Tengo muy estudiadas las velocidades. El caminante va entre a cinco y seis kilómetros por hora. El ciclista -el ciclista de paisano, como es mi caso- ronda los 25 por hora. Yo salgo a la calle con mi bici y me lanzo a Central Park o a la orilla del Hudson y soy instantáneamente feliz. Esta bici de aquí se la regalaré a un amigo que comparte estas aficiones, pero la voy a recordar siempre. Es alta y grácil como una gacela, ligera como un velero, como un ala delta que planea sin esfuerzo a pocos palmos del suelo. No sé cuántos kms habré hecho con ella en los cinco años que hace que la tengo. No me ha fallado nunca. La dejo atada cuando voy a algún sitio y cuando salgo y la veo me pongo contento. Me ha llevado a las clases, a las exposiciones, a los encuentros con los amigos, en los viajes hasta los límites de la ciudad, cuando me lanzaba a explorar las lejanías anchurosas de Harlem, en esa quietud que hay las mañanas de domingo.

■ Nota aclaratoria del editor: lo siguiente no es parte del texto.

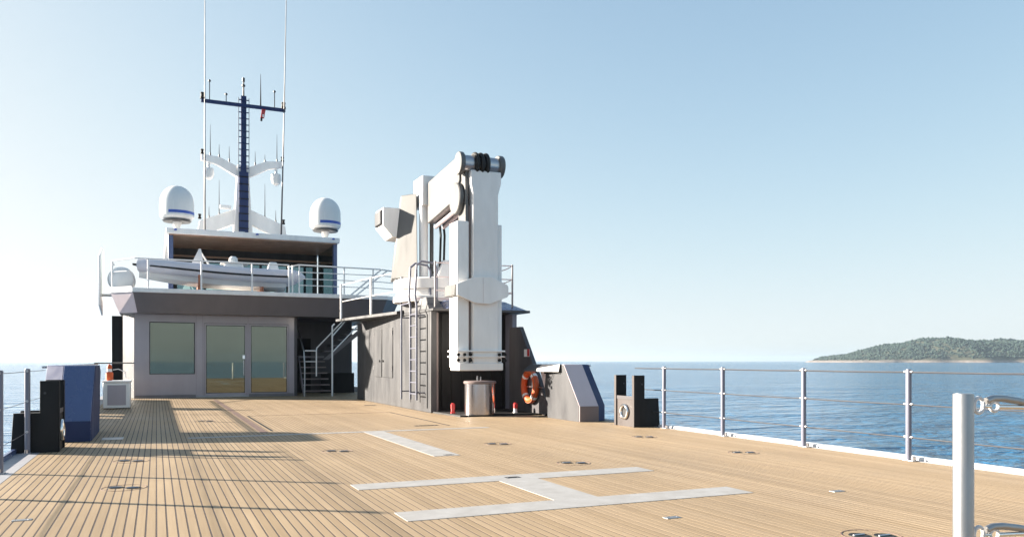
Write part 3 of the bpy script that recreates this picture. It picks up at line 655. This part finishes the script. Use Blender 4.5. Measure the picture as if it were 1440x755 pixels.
# roof, its sloping coamings and the awning plate
s = MB(); s.prism([(5.78, 17.55), (8.24, 17.55), (8.24, 25.25), (5.78, 25.25)], 'z', 2.352, 2.41); s.build('roof_slab', 'grey_dim', ch, bevel=0.01)
s = MB(); s.hexa([(6.15, 17.62, 2.412), (8.2, 17.62, 2.412), (8.2, 20.8, 2.412), (6.15, 20.8, 2.412), (6.35, 18.3, 2.66), (7.9, 18.3, 2.66), (7.9, 20.6, 2.66), (6.35, 20.6, 2.66)]); s.build('roof_coaming', 'bluegrey', ch, bevel=0.015)  # sky reflection put into the coaming's colour as slate blue
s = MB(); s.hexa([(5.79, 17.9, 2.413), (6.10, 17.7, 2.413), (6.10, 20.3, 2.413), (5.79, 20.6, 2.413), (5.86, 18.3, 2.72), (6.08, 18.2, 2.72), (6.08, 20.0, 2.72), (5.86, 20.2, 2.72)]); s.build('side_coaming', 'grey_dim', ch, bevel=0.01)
s = MB(); s.hexa([(5.0, 24.6, 2.40), (5.795, 24.6, 2.40), (5.795, 20.0, 2.40), (5.62, 20.0, 2.40), (5.0, 24.6, 2.47), (5.795, 24.6, 2.50), (5.795, 20.0, 2.50), (5.62, 20.0, 2.47)]); s.build('awning_plate', 'grey_dim', ch)
for i, (ya, yb) in enumerate(((22.15, 23.0), (21.0, 22.05))):
    s = MB(); s.box(HX0 - 0.022, HX0 - 0.002, ya, yb, 0.75, 2.1); d = s.build('cabinet_door', 'grey_dim', ch, bevel=0.006)
    s = MB(); s.lathe([(0.03, -0.03), (0.035, -0.015), (0.0, 0.0)], (HX0 - 0.024, ya + 0.14 if i == 0 else yb - 0.14, 1.2), 10, 'x'); s.build('latch', 'black', d)
    for z in (0.95, 1.9):
        s = MB(); s.box(HX0 - 0.03, HX0 - 0.023, ya + 0.005 if i else yb - 0.045, ya + 0.045 if i else yb - 0.005, z, z + 0.12); s.build('hinge', 'steel', d)
s = MB(); s.box(HX0 - 0.02, HX0 - 0.003, 18.0, 18.06, 0.1, 2.3); s.build('corner_strip', 'grey_dim', ch)
# platform rail on the roof
pr = thing('crane_platform_rail', (6.9, 17.7, 2.41), 'thin tube railing around the crane platform on the deck house roof', 'railing')
def pt(pts, r, nm, mat='grey_lift'): s = MB(); s.path(pts, r, 8); s.build(nm, mat, pr)
for z in (2.85, 3.17, 3.50): pt([(5.95, 17.9, z), (7.9, 17.85, z), (8.05, 18.6, z), (8.05, 20.5, z)], 0.013, 'rail')
for x, y in ((7.9, 17.85), (5.95, 17.9), (8.05, 20.5)): pt([(x, y, 2.42), (x, y, 3.53)], 0.024, 'post', 'fascia')
for z in (3.0, 3.5): pt([(5.15, 24.4, z), (5.45, 21.8, z), (5.75, 20.2, z)], 0.012, 'rail', 'white')
for x, y in ((5.12, 24.4), (5.42, 21.9)): pt([(x, y, 2.48), (x, y, 3.52)], 0.03, 'post', 'white')
# vertical ladder on the side wall
la = thing('wall_ladder', (5.55, 18.5, 0), 'steel ladder with hooped tops fixed to the sunlit side of the deck house', 'ladder')
LX = 5.60
def lt(pts, r, nm): s = MB(); s.path(pts, r, 8); s.build(nm, 'postgrey', la)
lt([(LX, 18.72, 0.28), (LX, 18.72, 2.5), (LX - 0.03, 18.75, 2.75), (LX, 18.72, 3.45), (LX + 0.12, 18.72, 3.55), (LX + 0.42, 18.72, 3.52), (LX + 0.5, 18.72, 3.4), (LX + 0.5, 18.72, 2.45)], 0.028, 'stile')
lt([(LX, 18.22, 0.28), (LX, 18.22, 2.5), (LX - 0.03, 18.25, 2.75), (LX, 18.22, 3.45), (LX + 0.12, 18.22, 3.55), (LX + 0.42, 18.22, 3.52), (LX + 0.5, 18.22, 3.4), (LX + 0.5, 18.22, 2.45)], 0.028, 'stile')
for i in range(8):
    z = 0.42 + i * 0.27; lt([(LX, 18.22, z), (LX, 18.72, z)], 0.016, 'rung')
for z in (0.45, 2.28):
    for y in (18.22, 18.72, 19.5): lt([(LX, y, z), (5.80, y, z)], 0.016, 'wall_bracket')
lt([(LX, 19.5, 0.25), (LX, 19.5, 2.45), (LX, 19.5, 3.3)], 0.024, 'grab_pole'); lt([(LX, 18.72, 2.6), (LX, 19.5, 2.6)], 0.018, 'cross_bar')

# ---- buttress with lifebuoy
bu = thing('buttress', (7.75, 16.8, 0), 'dark sloping buttress plate at the right corner of the crane house', 'buttress')
s = MB(); s.prism([(17.74, 0.036), (17.74, 2.0), (17.55, 2.0), (16.1, 0.75), (15.75, 0.04)], 'x', 7.74, 7.86); s.v = []; s.f = []
s.prism([(17.72, 0.036), (17.72, 2.0), (17.12, 2.0), (15.47, 0.036)], 'x', 7.76, 7.86); s.build('plate', 'slate', bu, bevel=0.008)
s = MB(); s.box(7.865, 8.3, 16.0, 17.7, 0.0, 0.60); s.build('footing', 'fascia', bu)
s = MB(); s.path([(7.73, 16.95, 0.62), (7.70, 15.75, 0.62)], 0.013, 6); s.build('stay_rod', 'steel', bu)
s = MB(); s.box(7.752, 7.758, 16.55, 16.85, 1.30, 1.47); a_ = s.build('notice_white', 'white', bu)
s = MB(); s.box(7.750, 7.7515, 16.55, 16.68, 1.31, 1.47); s.build('notice_red', 'red', bu)
lb = thing('lifebuoy', (7.70, 16.32, 0.62), 'orange lifebuoy ring with white bands hung on the dark buttress', 'lifebuoy')
s = MB(); s.torus((7.69, 16.40, 0.63), 0.315, 0.075, 'x', 36, 12); s.build('ring', 'orange', lb)
for k in range(4):
    a = 45 + 90 * k
    s = MB(); s.torus((7.69, 16.40, 0.63), 0.315, 0.078, 'x', 3, 12, a - 6, a + 6); s.build('band', 'white', lb)
s = MB(); s.torus((7.64, 16.40, 0.63), 0.37, 0.010, 'x', 36, 6); s.build('grab_line', 'strap', lb)

# ---- steel drum bollard and small red hydrants in front of the recess
db = thing('steel_capstan', (6.52, 16.45, 0), 'polished steel drum standing under the crane boom', 'capstan')
s = MB(); s.lathe([(0.0, 0.036), (0.345, 0.036), (0.345, 0.70), (0.30, 0.70), (0.0, 0.70)], (6.52, 16.5, 0), 48); s.build('drum', 'drumsteel', db)
s = MB(); s.lathe([(0.0, 0.702), (0.35, 0.702), (0.36, 0.72), (0.36, 0.75), (0.34, 0.765), (0.0, 0.775)], (6.52, 16.5, 0), 48); s.build('top_cap', 'brown', db)
s = MB(); s.tube((6.42, 16.4, 0.77), (6.42, 16.4, 0.88), 0.015, 6).tube((6.50, 16.4, 0.77), (6.50, 16.4, 0.86), 0.012, 6); s.build('pin', 'steel', db)
def hydrant(x, y, lab, cap):
    t = thing('red_hydrant', (x, y, 0.035), lab, 'hydrant', 'small red hydrants by the crane recess')
    z0 = 0.036
    s = MB(); s.lathe([(0.055, z0), (0.055, z0 + 0.02), (0.042, z0 + 0.03), (0.042, z0 + 0.19), (0.03, z0 + 0.21), (0, z0 + 0.215)], (x, y, 0), 14); s.build('body', cap, t)
    s = MB(); s.lathe([(0.048, z0 + 0.10), (0.048, z0 + 0.2), (0.02, z0 + 0.23), (0, z0 + 0.23)], (x, y, 0), 14); s.build('cap', 'red', t)
hydrant(6.05, 16.95, 'small red hydrant left of the steel drum', 'red')
hydrant(7.40, 16.55, 'small red and white hydrant right of the steel drum', 'white')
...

Ahora recojo y empaqueto y descarto y regalo cosas por las mañanas y por las tardes, si no hay tormenta, me lanzo a la pista de la orilla del río. Subo, como tantas veces, hasta el puente George Washington, abriéndome paso a veces entre las multitudes de dominicanos que huyen del calor de Washington Heights para veranear junto al río, con todo su barullo de músicas tropicales muy amplificadas y de olores de barbacoa y de plátano frito. Bajo hasta Battery Park, hacia esa zona más bien extranjera para mí del distrito financiero, donde se han construido nuevas torres de cristal en los solares de las Torres Gemelas, y donde se ve destacar como un espinazo fantasioso la marquesina o la cubierta que puso Calatrava a la estación del metro.

Desde la orilla se ven las torres de apartamentos de lujo que brotan por todas partes en las antiguas zonas de almacenes  portuarios y hangares y extensiones de vías del ferrocarril. Desde este lado el skyline de Manhattan se ha vuelto tan vulgar como el de Jersey City: torres de cristal idénticas, sin ningún carácter, ideales, eso sí, para absorber calor y necesitar dosis masivas de aire acondicionado.Edificios inteligentes sin duda.  Cuando va a haber una tormenta se oscurecen al mismo tiempo el cielo y el río, y el agua se agita en lentas ondulaciones poderosas, rizada en la superficie por el viento, removida desde muy abajo, desde el fondo. A veces voy compitiendo con la tormenta que viene desde la otra orilla: la gran nube se acerca y yo voy lo más rápido que puedo para llegar a cubierto antes de que descargue el  diluvio.

Muy pronto, en unos días, este ahora mismo empezará a convertirse en pasado lejano.